7 Beauvoir, op. cit., p. 371

8 Vid Teresa López Pardina en su prólogo a Beauvoir, op. cit.

9 Esta pertinente aclaración, y otras más profundas se las debemos a Lévi-Strauss.  

10 No es coincidencia que la tesis de licenciatura de Rosario Castellanos abordara, precisamente, ese problema, bajo una pregunta inicial: ¿Por qué no hay mujeres escritoras? Responderá más adelante, en Mujer que sabe latín…, lo mismo que Simone de Beauvoir: la mujer ha sido excluida de la creación simbólica, reino eminentemente masculino.  

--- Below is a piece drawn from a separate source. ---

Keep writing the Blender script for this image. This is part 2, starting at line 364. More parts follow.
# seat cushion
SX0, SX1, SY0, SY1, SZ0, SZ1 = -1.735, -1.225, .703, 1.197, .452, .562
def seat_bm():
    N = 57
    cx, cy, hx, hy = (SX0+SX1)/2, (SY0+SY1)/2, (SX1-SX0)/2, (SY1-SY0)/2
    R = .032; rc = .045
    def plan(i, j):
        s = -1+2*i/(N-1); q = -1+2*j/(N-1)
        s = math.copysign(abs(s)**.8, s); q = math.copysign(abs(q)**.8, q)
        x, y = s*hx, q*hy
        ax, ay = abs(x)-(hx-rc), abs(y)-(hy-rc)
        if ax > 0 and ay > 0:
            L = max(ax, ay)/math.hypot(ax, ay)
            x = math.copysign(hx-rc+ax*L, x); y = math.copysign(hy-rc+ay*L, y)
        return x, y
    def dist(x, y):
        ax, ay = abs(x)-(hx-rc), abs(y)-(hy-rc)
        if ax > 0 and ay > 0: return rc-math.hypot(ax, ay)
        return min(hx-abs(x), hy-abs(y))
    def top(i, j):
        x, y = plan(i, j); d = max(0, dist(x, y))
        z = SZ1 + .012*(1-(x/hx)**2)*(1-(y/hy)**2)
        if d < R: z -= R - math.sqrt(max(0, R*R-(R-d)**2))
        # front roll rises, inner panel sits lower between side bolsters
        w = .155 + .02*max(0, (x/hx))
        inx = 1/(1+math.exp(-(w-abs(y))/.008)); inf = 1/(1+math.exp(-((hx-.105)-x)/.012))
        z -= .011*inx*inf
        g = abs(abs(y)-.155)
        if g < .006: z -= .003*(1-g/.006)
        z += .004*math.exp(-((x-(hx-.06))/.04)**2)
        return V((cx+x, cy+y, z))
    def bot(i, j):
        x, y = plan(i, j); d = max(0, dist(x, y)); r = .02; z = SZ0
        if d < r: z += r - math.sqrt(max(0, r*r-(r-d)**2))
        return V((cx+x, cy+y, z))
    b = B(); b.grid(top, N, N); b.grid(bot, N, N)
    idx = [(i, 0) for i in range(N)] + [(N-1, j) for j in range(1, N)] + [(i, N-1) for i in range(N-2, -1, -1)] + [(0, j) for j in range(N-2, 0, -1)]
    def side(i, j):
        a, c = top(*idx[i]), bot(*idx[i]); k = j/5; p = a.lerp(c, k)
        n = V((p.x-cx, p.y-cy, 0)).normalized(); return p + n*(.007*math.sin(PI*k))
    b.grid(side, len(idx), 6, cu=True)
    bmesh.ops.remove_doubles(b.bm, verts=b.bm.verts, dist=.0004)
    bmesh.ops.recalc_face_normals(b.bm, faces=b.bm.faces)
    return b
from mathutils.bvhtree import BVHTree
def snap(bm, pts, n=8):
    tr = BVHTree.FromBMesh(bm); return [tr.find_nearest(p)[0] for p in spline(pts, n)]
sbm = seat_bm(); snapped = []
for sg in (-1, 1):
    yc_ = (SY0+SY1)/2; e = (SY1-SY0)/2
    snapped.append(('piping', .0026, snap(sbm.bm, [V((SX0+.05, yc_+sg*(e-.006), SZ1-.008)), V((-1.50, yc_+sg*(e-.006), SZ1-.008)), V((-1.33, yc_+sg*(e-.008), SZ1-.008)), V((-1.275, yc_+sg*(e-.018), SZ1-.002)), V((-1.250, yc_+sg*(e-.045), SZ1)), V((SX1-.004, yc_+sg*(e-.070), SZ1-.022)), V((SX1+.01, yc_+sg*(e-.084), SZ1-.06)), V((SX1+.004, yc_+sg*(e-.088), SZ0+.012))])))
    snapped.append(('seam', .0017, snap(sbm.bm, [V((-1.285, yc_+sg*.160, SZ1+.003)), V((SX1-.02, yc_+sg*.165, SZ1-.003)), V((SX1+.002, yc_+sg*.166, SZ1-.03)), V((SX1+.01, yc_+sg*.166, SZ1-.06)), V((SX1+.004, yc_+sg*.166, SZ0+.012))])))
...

11 Vid Sherry Otner, The Politics of Erotics and Culture, Boston, Beacon Press, 1996.  

12 Para Rita Segato, uno de ellos es el asesinato sistemático de mujeres en Ciudad Juárez. Vid Rita Laura Segato: “La escritura en el cuerpo de las mujeres asesinadas en Ciudad Juárez: territorio, soberanía y crímenes de segundo estado” en Debate Feminista, núm. 37, abril de 2008.

13 Cf. Beauvoir, op. cit., pp. 130-145.

14 Cf. ibidem, pp. 225-291; y Bordieu, op. cit., p. 32.

15 Cf. Sigmund Freud, Psicoanálisis del arte, Madrid, Alianza, 2004, passim.

16 Cf. Carl Jung, El hombre y sus símbolos, Barcelona, Noguer y Caralt Editores, 2007, passim.